Supply-Side Dynamics: Brazil’s Weather and Harvest Outlook
Brazil, a critical global coffee producer, presented a complex picture of weather-related supply concerns. Initial support for coffee prices stemmed from forecasts by Vaisala, predicting moderate to heavy rainfall across Brazil’s coffee-growing regions this week, which could delay the harvest. However, this bullish sentiment was partially offset later in the day when meteorologist Climatempo indicated that Brazil’s key coffee-growing regions are expected to experience mostly dry weather next week, easing immediate harvest delay fears.
Looking further ahead, the prospect of an El Niño weather pattern continues to cast a shadow over future crops. Coffee trader Commercial noted that an El Niño could delay rains in Brazil during September and October, a crucial period for tree flowering, potentially harming Brazil’s 2026/27 coffee crop. The US National Oceanic and Atmospheric Administration (NOAA) estimates a 67% probability of a ‘Super El Niño’ this year, potentially the strongest on record. The Japan Meteorological Agency confirmed an El Niño pattern had formed across the equatorial Pacific last Wednesday, setting the stage for potential floods, droughts, and temperature fluctuations later this year that could hinder coffee production in Asia and South America.
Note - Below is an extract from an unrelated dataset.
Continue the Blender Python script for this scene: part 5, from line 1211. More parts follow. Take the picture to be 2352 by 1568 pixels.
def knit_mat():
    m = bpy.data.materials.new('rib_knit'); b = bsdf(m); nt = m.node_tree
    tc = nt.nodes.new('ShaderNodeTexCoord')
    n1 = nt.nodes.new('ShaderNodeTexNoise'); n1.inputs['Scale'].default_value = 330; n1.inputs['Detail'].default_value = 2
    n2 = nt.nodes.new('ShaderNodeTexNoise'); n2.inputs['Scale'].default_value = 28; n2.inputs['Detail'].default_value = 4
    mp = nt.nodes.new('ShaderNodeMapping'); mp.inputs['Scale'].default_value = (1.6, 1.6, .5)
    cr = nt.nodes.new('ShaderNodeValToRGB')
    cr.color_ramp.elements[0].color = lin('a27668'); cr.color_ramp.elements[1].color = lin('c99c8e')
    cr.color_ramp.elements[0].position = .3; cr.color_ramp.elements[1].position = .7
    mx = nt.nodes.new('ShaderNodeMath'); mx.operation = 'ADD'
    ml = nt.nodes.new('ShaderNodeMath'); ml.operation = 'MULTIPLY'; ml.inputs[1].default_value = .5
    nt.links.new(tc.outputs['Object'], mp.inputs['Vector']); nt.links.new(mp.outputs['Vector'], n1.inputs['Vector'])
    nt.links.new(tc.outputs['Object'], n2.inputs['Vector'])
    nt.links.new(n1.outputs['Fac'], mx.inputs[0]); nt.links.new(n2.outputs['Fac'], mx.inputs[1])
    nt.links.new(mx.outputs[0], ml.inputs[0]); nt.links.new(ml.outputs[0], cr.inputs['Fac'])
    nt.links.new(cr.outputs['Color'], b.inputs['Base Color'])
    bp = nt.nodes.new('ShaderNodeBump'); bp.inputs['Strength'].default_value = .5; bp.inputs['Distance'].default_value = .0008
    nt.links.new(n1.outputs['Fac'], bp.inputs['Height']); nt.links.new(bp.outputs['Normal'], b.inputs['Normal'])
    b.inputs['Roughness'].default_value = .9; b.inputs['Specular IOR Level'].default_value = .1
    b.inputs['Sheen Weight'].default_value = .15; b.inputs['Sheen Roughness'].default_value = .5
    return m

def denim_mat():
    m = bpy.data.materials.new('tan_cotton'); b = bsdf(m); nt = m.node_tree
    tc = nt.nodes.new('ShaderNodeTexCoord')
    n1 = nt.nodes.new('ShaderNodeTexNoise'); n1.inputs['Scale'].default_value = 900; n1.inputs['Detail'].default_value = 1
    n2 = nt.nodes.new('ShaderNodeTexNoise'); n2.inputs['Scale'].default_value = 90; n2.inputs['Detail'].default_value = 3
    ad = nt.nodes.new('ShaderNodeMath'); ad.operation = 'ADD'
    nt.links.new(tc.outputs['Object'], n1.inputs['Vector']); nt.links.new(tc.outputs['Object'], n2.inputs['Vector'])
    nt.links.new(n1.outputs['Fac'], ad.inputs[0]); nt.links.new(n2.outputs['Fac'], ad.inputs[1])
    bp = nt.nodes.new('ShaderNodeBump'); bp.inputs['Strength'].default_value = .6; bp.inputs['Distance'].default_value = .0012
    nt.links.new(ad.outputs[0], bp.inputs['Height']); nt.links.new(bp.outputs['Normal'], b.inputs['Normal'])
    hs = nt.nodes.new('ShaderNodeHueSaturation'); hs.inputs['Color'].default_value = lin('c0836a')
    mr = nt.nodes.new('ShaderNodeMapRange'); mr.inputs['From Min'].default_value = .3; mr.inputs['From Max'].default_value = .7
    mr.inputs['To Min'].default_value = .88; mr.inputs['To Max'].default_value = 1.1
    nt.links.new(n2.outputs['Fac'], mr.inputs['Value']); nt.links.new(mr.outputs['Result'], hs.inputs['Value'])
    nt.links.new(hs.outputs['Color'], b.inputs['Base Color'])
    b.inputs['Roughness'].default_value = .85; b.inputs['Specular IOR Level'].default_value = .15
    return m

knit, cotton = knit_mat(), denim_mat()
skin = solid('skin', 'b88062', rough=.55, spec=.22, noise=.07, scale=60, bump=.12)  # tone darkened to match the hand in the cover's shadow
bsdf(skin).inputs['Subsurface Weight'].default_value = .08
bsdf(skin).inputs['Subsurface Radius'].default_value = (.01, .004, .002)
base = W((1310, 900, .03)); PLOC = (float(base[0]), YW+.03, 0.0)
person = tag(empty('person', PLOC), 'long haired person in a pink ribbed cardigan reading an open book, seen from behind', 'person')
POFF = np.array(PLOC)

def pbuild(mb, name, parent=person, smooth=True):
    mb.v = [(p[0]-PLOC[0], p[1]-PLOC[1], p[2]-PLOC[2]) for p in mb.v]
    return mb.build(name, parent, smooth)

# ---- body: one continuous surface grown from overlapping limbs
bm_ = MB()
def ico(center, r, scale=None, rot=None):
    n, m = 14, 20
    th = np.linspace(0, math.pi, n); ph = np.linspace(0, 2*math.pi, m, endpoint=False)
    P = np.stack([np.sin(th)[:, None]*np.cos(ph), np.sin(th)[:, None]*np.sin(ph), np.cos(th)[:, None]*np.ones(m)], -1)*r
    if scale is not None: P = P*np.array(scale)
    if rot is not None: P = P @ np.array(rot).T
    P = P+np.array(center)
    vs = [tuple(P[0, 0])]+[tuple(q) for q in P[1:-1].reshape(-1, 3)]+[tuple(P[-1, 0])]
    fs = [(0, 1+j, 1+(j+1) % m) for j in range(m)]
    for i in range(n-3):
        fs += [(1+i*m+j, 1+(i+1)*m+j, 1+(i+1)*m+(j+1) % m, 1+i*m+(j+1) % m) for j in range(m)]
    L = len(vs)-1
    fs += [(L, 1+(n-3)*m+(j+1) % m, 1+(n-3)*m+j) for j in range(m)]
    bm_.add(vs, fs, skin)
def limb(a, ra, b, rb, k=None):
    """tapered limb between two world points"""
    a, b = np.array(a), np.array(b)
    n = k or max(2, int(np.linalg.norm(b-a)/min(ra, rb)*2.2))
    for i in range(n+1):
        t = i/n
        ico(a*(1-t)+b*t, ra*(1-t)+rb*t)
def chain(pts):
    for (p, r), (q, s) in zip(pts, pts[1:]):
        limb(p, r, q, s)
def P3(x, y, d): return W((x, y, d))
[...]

Contrasting these concerns, the broader outlook for Brazil’s current crop remains robust. Last Tuesday, arabica coffee fell to a 19-month nearest-futures low, and robusta slid to a 2-month low, influenced by expectations of a bumper coffee crop in Brazil this year. On June 3, the USDA’s Foreign Agricultural Service (FAS) forecast a record 2026/27 Brazil coffee crop of 71.9 million bags, marking a significant +14% year-over-year increase. Reinforcing this, Rabobank raised its 2026/27 global arabica coffee surplus estimate to 9.5 million bags, up from 7.0 million bags previously.
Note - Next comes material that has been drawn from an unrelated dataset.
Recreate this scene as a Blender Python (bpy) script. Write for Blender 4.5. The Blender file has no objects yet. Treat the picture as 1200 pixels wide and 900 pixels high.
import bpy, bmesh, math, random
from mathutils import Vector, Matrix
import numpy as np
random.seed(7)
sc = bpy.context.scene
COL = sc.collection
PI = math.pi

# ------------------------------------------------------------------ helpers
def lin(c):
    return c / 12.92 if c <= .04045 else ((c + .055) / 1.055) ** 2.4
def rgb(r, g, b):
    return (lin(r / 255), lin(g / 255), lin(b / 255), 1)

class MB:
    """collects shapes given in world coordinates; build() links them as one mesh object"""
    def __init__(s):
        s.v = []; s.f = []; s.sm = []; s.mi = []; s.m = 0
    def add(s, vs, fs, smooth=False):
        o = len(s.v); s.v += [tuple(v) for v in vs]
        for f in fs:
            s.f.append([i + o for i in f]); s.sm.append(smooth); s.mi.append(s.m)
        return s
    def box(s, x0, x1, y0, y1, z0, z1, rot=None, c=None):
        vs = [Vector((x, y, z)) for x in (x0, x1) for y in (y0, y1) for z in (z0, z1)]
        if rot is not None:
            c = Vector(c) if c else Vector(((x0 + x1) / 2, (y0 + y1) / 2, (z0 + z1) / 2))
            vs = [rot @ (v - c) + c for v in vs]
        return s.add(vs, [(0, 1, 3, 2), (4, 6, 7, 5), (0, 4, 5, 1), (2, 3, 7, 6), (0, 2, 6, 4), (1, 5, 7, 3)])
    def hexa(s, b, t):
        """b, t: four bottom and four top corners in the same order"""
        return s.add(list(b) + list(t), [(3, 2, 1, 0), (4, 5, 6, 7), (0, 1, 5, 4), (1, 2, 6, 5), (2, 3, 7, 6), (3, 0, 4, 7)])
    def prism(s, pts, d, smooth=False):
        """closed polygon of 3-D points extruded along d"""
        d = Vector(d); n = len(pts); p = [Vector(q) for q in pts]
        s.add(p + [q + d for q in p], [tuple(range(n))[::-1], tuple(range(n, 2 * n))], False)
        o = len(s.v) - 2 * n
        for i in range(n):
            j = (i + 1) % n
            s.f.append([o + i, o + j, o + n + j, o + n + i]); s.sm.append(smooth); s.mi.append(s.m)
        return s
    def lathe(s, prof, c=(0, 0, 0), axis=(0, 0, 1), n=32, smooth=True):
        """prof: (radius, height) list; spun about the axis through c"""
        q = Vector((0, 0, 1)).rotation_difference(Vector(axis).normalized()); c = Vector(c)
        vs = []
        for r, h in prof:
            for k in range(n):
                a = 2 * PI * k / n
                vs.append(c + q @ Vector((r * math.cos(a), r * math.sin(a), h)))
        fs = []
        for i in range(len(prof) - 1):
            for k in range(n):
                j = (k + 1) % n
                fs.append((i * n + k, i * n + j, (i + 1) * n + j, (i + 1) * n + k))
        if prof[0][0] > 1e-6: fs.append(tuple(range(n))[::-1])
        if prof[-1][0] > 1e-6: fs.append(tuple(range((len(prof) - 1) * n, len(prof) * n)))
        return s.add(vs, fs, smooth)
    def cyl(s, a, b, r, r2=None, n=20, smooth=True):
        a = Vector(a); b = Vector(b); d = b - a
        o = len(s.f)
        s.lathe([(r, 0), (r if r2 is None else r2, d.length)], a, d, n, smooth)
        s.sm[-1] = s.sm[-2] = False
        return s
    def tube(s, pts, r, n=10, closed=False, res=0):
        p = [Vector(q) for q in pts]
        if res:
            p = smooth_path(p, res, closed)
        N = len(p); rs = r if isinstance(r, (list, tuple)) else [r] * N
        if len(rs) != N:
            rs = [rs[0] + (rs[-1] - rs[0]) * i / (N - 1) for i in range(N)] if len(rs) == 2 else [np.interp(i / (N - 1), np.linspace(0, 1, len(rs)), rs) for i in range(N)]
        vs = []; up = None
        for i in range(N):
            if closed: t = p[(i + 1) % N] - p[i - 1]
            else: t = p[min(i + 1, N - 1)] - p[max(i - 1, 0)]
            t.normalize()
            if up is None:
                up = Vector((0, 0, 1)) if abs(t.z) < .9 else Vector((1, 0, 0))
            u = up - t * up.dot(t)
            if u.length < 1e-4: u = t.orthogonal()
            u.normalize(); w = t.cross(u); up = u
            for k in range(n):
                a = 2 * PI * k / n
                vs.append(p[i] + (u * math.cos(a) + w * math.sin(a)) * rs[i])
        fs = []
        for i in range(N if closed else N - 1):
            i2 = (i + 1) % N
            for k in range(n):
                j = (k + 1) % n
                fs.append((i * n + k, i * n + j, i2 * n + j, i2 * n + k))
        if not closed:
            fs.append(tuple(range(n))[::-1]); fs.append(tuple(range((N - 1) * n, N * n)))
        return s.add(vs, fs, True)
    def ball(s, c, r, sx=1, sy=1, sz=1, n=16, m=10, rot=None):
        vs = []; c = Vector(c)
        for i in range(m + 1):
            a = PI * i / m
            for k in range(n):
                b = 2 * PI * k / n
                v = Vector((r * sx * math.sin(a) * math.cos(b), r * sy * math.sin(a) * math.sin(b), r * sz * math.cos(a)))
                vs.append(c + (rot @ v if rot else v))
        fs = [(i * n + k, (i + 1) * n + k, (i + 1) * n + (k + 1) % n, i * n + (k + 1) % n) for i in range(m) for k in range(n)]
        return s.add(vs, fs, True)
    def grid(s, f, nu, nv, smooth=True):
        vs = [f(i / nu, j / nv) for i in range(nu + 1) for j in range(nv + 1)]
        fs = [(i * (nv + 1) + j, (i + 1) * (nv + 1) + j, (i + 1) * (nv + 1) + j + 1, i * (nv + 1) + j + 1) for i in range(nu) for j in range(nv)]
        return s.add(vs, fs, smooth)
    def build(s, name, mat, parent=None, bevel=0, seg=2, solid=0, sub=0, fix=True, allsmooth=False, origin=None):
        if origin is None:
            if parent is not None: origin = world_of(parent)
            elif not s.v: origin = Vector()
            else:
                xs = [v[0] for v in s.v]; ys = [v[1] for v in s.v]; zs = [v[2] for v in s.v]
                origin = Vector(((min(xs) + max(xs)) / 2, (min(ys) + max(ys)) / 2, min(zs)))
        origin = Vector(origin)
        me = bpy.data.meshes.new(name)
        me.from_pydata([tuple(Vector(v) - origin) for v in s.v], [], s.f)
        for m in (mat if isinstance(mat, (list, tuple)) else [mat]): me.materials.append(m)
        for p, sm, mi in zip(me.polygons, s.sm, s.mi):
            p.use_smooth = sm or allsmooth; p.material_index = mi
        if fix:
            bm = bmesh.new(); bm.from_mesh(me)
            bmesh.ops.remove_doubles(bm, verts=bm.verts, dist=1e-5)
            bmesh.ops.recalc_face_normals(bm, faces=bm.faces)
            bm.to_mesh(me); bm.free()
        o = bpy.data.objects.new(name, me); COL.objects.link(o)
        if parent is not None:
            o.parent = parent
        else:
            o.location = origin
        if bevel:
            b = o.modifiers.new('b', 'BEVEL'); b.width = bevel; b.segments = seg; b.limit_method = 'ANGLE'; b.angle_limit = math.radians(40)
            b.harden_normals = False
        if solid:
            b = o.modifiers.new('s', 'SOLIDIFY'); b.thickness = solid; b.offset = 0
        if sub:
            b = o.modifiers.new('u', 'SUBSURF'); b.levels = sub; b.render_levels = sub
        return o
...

Global Inventory and Export Trends
Inventory levels have shown mixed signals, with ICE arabica coffee inventories falling to a 2.25-year low of 394,267 bags on Thursday, a factor generally supportive of prices. ICE robusta inventories, however, presented a more volatile trend, initially falling to a 2-year low of 3,631 lots on May 15 before jumping to a 2.25-month high of 4,032 lots on Thursday.
Export data from key producing nations further illustrates the complex supply landscape. Cecafe reported last Thursday that Brazil’s May green coffee exports rose +4.2% year-over-year to 2.73 million bags. Meanwhile, Vietnam, the world’s largest robusta producer, has seen soaring exports, which are generally bearish for robusta prices. Vietnam’s National Statistics Office reported on June 2 that the country’s 2026 coffee exports (Jan-May) increased by +7.9% year-over-year to 922,000 metric tons. Furthermore, Vietnam’s 2025 coffee exports jumped by +17.5% year-over-year to 1.58 million metric tons, with its 2025/26 coffee production projected to climb +6% year-over-year to a 4-year high of 1.76 million metric tons (29.4 million bags).
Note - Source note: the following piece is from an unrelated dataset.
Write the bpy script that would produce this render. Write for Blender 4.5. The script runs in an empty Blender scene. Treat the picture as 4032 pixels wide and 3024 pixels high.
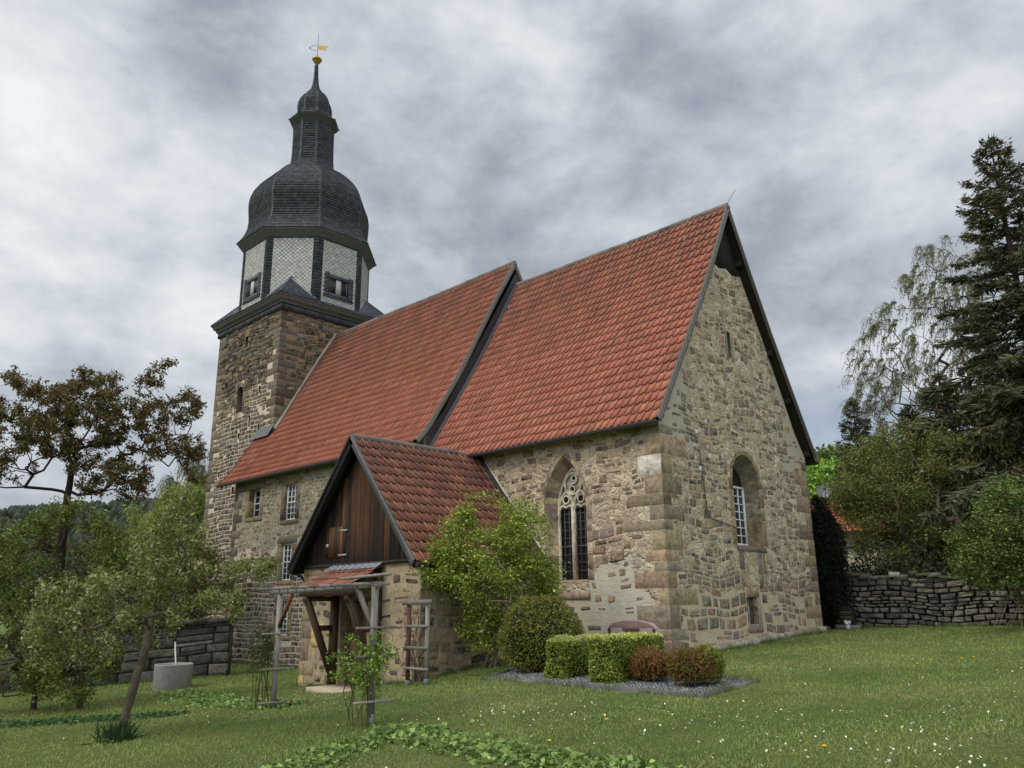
import bpy, math, random
import numpy as np
from mathutils import Vector, Matrix
from mathutils.geometry import tessellate_polygon

scene = bpy.context.scene
rad = math.radians
# ------------------------------------------------------------------ camera
CAM = np.array([10.6122, -20.029, 1.6])
YAW, PITCH, ROLL = 0.7703, 0.267, -0.0102
_fw = np.array([-math.sin(YAW) * math.cos(PITCH), math.cos(YAW) * math.cos(PITCH), math.sin(PITCH)])
_rt = np.array([math.cos(YAW), math.sin(YAW), 0.0])
_up = np.cross(_rt, _fw)
_rt, _up = (math.cos(ROLL) * _rt + math.sin(ROLL) * _up, -math.sin(ROLL) * _rt + math.cos(ROLL) * _up)
cam_data = bpy.data.cameras.new("camera")
cam_data.sensor_fit = 'HORIZONTAL'
cam_data.sensor_width = 36.0
cam_data.lens = 36.0 * 3136.6 / 4032.0
cam_data.clip_start = 0.1
cam_data.clip_end = 12000
cam = bpy.data.objects.new("camera", cam_data)
scene.collection.objects.link(cam)
cam.matrix_world = Matrix(((_rt[0], _up[0], -_fw[0], CAM[0]), (_rt[1], _up[1], -_fw[1], CAM[1]),
                           (_rt[2], _up[2], -_fw[2], CAM[2]), (0, 0, 0, 1)))
scene.camera = cam

# ------------------------------------------------------------------ view / world / sun
scene.view_settings.view_transform = 'Standard'
scene.view_settings.look = 'None'
scene.view_settings.exposure = 0.16
scene.view_settings.gamma = 1.0
SUN_DIR = Vector((-0.18, -0.68, 0.71)).normalized()
SUN_EL = math.asin(SUN_DIR.z)
SUN_ROT = math.atan2(SUN_DIR.x, SUN_DIR.y)


class NT:
    """tiny node-tree helper"""
    def __init__(self, tree):
        self.t = tree; self.n = tree.nodes; self.l = tree.links
    def node(self, typ, **kw):
        nd = self.n.new(typ)
        for k, v in kw.items():
            if k == 'ins':
                for i, val in v.items():
                    if isinstance(val, bpy.types.NodeSocket): self.l.new(val, nd.inputs[i])
                    else: nd.inputs[i].default_value = val
            else: setattr(nd, k, v)
        return nd
    def math(self, op, a, b=0.0, c=None, clamp=False):
        nd = self.node('ShaderNodeMath', operation=op, use_clamp=clamp)
        for i, v in enumerate((a, b, c)):
            if v is None: continue
            if isinstance(v, bpy.types.NodeSocket): self.l.new(v, nd.inputs[i])
            else: nd.inputs[i].default_value = v
        return nd.outputs[0]
    def smooth(self, v, a, b):
        nd = self.node('ShaderNodeMapRange', interpolation_type='SMOOTHSTEP')
        self.l.new(v, nd.inputs[0]); nd.inputs[1].default_value = a; nd.inputs[2].default_value = b
        return nd.outputs[0]
    def dot(self, v, d):
        nd = self.node('ShaderNodeVectorMath', operation='DOT_PRODUCT')
        self.l.new(v, nd.inputs[0]); nd.inputs[1].default_value = d
        return nd.outputs['Value']
    def mix(self, f, a, b, blend='MIX'):
        nd = self.node('ShaderNodeMix', data_type='RGBA', blend_type=blend)
        for i, v in ((0, f), (6, a), (7, b)):
            if isinstance(v, bpy.types.NodeSocket): self.l.new(v, nd.inputs[i])
            elif i == 0: nd.inputs[0].default_value = v
            else: nd.inputs[i].default_value = (*v, 1) if len(v) == 3 else v
        return nd.outputs[2]
    def noise(self, vec, scale, detail=4.0, rough=0.5, dist=0.0):
        nd = self.node('ShaderNodeTexNoise')
        if vec is not None: self.l.new(vec, nd.inputs['Vector'])
        nd.inputs['Scale'].default_value = scale; nd.inputs['Detail'].default_value = detail
        nd.inputs['Roughness'].default_value = rough; nd.inputs['Distortion'].default_value = dist
        return nd.outputs['Fac']
    def ramp(self, f, stops):
        nd = self.node('ShaderNodeValToRGB')
        self.l.new(f, nd.inputs[0]); e = nd.color_ramp.elements
        while len(e) < len(stops): e.new(0.5)
        for el, (p, c) in zip(e, stops):
            el.position = p; el.color = (*c, 1)
        return nd.outputs[0]
    def mapping(self, vec, scale=(1, 1, 1), rot=(0, 0, 0), loc=(0, 0, 0)):
        nd = self.node('ShaderNodeMapping')
        self.l.new(vec, nd.inputs[0]); nd.inputs['Scale'].default_value = scale
        nd.inputs['Rotation'].default_value = rot; nd.inputs['Location'].default_value = loc
        return nd.outputs[0]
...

Geopolitical and Broader Market Influences
Geopolitical factors also continue to influence global coffee supplies. The ongoing closure of the Strait of Hormuz has disrupted global coffee supplies, acting as a bullish factor for prices by increasing global shipping rates, insurance, fertilizer, and fuel costs. These elevated expenses translate into higher costs for coffee importers and roasters, ultimately impacting consumer prices.
Broader global forecasts from the International Coffee Organization (ICO) and the USDA’s FAS provide a mixed long-term outlook. The ICO reported on November 7 that global coffee exports for the current marketing year (Oct-Sep) fell -0.3% year-over-year to 138.658 million bags. Conversely, the FAS bi-annual report on December 18 projected that world coffee production in 2025/26 will increase by +2.0% year-over-year to a record 178.848 million bags. This global increase is driven by a +10.9% increase in robusta production to 83.333 million bags, offsetting a -4.7% decrease in arabica production to 95.515 million bags. Specifically, FAS forecasted Brazil’s 2025/26 coffee production to decline by -3.1% year-over-year to 63 million bags, while Vietnam’s 2025/26 coffee output is expected to rise by 6.2% year-over-year to a 4-year high of 30.8 million bags. Despite the projected production increase, FAS forecasts that 2025/26 ending stocks will fall by -5.4% to 20.148 million bags from 21.307 million bags in 2024/25.
The immediate impact of a strengthening dollar on Thursday highlights the currency’s significant role in commodity markets, capable of quickly shifting sentiment even amidst a complex array of supply and demand fundamentals. While weather patterns, inventory levels, and export figures continue to paint a nuanced picture for coffee, the dollar’s recent rally served as a potent reminder of macroeconomic forces at play.